Decided to cut my losses while the scorecard was still positive and withdrew both task forces SW. A Korean MTB squadron pursued the British, but all three boats were soon sunk.

Even though the enemy had NO long-range surface search capability and were not using recon planes, simultaneous strikes then went unerringly for both task groups. Weird Factor #5. Not for the first time in the game, I was faced with the impossible task of having to micro-manage multiple combats in different parts of the map. Could only put my forces on automatic engage or CAP missions and prioritise my attention as best I could.

The British were horribly exposed, with no CAP and I quickly lost Consort, Cossack and Shoalhaven. Perhaps I should have kept half my Seafires back, but this would have meant less strike power over Haeju and, in any case, all planes had been weighed-down with bombs and rockets, which I'd have had to unload, risking getting struck, Midway-style, while doing so. A moot point. The Americans were much-better placed and repulsed their attackers, with several shot down.
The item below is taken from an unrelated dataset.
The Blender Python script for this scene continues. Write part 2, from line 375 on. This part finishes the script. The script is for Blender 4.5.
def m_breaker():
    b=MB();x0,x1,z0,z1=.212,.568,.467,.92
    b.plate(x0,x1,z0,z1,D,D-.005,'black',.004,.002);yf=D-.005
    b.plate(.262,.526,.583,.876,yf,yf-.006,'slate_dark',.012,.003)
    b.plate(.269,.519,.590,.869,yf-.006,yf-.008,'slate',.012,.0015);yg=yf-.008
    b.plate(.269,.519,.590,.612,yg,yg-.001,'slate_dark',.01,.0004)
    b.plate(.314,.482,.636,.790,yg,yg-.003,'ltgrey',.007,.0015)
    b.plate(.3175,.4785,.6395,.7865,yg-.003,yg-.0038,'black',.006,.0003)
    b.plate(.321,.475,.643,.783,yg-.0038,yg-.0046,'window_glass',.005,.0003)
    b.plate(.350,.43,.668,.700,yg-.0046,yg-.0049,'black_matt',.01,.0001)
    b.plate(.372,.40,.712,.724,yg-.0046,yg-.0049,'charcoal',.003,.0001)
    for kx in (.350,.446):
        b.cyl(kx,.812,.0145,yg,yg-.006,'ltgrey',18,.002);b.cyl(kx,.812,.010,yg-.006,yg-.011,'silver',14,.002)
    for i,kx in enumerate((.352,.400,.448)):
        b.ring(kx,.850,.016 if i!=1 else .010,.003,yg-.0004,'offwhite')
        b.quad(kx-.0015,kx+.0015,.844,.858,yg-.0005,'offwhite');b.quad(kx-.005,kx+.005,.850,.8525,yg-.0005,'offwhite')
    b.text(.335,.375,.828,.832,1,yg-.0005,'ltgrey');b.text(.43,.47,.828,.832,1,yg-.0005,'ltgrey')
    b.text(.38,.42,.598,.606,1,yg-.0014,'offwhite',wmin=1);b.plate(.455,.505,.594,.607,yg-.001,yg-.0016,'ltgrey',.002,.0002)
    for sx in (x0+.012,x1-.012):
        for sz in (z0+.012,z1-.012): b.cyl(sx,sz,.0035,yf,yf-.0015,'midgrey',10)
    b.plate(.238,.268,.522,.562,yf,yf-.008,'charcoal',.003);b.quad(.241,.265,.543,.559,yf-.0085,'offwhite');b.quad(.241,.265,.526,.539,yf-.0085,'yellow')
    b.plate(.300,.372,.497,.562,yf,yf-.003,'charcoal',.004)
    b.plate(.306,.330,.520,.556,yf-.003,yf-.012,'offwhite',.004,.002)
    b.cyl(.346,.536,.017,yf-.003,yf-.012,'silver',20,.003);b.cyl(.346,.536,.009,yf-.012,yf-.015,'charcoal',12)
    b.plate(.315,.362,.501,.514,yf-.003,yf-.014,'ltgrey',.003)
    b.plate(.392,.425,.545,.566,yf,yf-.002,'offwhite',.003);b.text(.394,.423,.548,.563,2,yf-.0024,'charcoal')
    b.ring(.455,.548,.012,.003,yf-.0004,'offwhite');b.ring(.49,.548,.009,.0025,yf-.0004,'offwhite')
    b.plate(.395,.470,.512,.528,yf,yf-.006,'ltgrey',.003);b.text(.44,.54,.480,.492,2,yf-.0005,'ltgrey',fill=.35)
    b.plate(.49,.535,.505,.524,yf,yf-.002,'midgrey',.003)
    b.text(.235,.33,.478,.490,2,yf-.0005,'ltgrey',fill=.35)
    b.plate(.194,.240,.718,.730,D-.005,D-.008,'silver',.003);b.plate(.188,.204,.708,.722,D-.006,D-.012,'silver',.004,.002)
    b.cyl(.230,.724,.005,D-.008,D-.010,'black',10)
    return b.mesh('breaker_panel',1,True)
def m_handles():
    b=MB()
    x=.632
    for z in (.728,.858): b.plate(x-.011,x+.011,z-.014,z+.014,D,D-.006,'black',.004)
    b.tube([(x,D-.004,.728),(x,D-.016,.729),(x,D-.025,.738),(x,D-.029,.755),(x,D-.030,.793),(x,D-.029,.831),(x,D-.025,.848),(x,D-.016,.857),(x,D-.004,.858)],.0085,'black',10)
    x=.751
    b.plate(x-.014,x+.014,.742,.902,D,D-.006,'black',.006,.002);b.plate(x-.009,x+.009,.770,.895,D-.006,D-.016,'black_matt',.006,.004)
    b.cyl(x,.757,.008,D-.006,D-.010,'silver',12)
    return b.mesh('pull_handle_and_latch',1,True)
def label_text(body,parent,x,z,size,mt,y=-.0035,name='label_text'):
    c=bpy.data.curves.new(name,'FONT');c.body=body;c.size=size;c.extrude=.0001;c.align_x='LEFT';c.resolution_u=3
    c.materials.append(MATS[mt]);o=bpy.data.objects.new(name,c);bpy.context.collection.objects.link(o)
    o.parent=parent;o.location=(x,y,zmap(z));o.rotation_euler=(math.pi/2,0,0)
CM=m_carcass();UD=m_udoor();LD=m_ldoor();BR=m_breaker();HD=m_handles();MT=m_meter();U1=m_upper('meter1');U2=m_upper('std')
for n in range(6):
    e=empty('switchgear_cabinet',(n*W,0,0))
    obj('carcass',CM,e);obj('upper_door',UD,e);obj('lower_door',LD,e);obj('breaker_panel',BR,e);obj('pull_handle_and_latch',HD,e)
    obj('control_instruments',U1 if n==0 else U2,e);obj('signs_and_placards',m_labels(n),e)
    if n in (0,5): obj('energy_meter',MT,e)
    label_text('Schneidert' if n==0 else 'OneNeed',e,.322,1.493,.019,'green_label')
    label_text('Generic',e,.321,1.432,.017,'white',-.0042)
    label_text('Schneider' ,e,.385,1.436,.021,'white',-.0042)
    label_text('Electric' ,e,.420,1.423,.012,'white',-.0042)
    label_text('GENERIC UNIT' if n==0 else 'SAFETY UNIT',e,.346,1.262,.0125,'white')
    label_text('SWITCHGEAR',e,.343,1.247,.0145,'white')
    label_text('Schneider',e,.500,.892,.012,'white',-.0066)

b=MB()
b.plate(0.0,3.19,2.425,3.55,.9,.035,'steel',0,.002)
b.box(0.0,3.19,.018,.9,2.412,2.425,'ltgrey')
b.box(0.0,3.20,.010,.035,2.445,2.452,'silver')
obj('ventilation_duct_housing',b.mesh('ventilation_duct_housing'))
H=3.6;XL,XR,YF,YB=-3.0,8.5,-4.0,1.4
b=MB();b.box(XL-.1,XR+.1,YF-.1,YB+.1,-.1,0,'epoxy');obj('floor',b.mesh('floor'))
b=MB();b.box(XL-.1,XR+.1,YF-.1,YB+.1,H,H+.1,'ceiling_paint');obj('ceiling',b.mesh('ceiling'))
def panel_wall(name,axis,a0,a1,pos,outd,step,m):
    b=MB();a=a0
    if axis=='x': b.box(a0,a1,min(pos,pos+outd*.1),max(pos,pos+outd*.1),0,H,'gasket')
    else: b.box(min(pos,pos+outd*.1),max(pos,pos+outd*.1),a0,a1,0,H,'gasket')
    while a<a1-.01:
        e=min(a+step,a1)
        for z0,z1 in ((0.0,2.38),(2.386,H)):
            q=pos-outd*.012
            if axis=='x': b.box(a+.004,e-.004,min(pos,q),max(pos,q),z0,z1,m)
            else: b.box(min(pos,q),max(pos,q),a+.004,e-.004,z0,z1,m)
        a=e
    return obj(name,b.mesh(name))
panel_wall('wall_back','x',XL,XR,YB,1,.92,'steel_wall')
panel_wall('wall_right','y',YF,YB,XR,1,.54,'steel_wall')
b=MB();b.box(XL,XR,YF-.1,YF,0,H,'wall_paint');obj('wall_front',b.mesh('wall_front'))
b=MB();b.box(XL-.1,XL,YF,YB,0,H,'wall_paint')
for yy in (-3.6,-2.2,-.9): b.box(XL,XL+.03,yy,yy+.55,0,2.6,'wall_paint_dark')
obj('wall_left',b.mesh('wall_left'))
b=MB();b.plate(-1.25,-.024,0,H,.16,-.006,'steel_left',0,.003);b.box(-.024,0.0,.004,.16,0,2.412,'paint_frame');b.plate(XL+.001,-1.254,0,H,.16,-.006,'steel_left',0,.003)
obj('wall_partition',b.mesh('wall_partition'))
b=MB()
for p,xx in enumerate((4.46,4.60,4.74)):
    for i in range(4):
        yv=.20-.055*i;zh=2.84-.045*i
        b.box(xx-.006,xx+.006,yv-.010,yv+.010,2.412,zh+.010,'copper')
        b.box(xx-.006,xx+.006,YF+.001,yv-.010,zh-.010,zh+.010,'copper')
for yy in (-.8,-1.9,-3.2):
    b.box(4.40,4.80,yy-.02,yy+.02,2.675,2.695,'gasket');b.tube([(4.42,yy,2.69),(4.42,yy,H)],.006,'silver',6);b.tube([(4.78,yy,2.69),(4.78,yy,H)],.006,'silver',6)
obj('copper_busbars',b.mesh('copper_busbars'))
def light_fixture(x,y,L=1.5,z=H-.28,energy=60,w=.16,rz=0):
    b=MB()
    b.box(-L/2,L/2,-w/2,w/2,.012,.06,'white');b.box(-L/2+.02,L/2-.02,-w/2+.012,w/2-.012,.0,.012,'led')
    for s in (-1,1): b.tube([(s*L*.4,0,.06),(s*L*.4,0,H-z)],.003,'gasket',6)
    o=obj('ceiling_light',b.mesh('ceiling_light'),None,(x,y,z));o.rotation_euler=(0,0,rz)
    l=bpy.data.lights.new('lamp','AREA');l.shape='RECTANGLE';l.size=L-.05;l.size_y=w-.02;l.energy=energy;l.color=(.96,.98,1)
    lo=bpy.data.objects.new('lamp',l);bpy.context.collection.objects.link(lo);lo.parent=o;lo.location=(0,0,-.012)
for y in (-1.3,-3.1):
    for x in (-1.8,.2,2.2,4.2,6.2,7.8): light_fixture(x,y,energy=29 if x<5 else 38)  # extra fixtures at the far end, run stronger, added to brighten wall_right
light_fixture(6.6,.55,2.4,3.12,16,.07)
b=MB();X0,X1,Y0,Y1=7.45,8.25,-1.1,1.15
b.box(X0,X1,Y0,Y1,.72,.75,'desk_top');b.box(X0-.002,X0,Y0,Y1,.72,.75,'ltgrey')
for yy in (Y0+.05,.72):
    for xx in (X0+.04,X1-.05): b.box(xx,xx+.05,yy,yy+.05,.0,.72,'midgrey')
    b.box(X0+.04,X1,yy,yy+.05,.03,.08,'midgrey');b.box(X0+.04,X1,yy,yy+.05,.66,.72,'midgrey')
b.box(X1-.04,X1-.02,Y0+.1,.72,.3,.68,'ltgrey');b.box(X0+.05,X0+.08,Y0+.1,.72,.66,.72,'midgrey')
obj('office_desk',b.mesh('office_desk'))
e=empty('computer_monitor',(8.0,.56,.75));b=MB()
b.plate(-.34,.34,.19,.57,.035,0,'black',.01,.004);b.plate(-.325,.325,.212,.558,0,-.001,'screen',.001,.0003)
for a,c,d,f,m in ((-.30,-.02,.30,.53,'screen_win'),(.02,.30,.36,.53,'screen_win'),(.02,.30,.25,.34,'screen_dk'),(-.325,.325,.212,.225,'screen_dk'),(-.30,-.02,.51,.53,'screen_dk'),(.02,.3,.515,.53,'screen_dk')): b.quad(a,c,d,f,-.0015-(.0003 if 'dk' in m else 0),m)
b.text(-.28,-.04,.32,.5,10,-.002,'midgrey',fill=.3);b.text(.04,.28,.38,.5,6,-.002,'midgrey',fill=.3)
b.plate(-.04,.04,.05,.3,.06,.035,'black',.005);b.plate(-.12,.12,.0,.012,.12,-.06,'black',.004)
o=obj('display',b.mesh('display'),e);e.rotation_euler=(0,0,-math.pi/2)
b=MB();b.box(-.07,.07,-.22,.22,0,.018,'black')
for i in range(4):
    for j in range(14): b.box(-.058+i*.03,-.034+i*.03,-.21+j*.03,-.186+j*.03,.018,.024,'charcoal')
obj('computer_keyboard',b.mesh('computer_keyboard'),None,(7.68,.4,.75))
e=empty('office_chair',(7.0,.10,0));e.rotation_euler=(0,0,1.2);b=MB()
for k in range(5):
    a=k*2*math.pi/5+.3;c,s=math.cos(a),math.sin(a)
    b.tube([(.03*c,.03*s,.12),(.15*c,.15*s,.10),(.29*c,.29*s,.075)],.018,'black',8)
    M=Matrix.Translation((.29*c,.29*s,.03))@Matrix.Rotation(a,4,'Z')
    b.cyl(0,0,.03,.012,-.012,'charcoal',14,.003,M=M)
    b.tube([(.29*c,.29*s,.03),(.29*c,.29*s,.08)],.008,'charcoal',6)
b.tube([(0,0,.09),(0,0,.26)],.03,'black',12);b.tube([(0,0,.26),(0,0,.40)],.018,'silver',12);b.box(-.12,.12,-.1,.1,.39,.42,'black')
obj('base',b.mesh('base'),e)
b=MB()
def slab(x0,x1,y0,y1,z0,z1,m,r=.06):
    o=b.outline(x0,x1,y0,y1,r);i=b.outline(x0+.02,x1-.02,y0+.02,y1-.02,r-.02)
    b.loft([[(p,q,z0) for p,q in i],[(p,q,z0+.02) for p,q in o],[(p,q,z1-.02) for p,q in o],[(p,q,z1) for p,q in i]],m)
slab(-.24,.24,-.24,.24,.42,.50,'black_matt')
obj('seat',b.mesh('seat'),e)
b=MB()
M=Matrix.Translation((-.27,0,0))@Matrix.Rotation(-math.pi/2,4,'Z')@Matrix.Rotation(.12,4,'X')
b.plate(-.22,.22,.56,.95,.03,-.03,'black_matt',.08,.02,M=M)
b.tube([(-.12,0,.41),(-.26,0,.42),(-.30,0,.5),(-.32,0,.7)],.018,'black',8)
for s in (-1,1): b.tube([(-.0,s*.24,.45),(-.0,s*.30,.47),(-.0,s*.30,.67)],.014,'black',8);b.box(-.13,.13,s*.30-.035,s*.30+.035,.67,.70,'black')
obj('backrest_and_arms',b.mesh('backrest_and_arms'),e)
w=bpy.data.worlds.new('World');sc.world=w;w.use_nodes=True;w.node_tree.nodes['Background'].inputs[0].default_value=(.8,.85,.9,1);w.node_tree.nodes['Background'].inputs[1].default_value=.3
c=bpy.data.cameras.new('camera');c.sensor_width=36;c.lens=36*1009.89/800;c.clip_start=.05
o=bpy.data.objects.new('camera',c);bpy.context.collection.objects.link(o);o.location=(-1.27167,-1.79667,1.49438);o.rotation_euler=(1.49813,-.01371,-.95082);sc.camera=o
Decided to retaliate and repeat the earlier Air Superiority missions over Pyongyang and Onjong-ni, as destroying Korean planes was clearly the best way to improve the score. This generally went well and I followed-up with a Skyraider dive-bombing attack on Onjong-ni, which knocked-out the control tower and did a fair amount of other damage for four planes lost to flak.

However, the Koreans sent another strike against the British, who they simply couldn't have detected and sank the Belfast while inflicting heavy damage on the Wave Conqueror.

I then had an unexpected present as the Russian subs' luck abruptly ran-out and both were detected and sunk in quick succession by the same Avenger ASW plane. This could easily have happened earlier, though I guess there was background noise from my ships at that time. Of course, I scored NO VP for this.

The battle then wound-down with more skirmishes over the enemy airfields, which scored me some more points for downed Korean fighters.

As I said, a total bloodbath. The UN lost a cruiser, 4 destroyers, a frigate and 17 planes, with an oiler heavily damaged and two destroyers moderately so. North Korean losses totalled 3 MTBs, 5 minelaying MTBs, a radar, a control tower and 54 planes, while the Soviets lost two destroyers, two subs and two patrol boats (being completely wiped-out).

This made for a score of +140, with no verdict on victory or defeat. If losses of UN planes and Russian ships had been included, I estimate that it would have been about +225.

The scenario is not at all realistic. Quite apart from the Soviets departing from history and starting WW3, the North Koreans had a far more effective air force than they actually had in 1950, with numerous pilots trained in anti-shipping operations. They also had a remarkable ability to detect naval task forces without appropriate radar or shadowing planes.

It could be improved by having proper victory conditions and by addressing Weird Factors 1-5 above. In a way, though, it was quite enjoyable once I recognised it for what it was.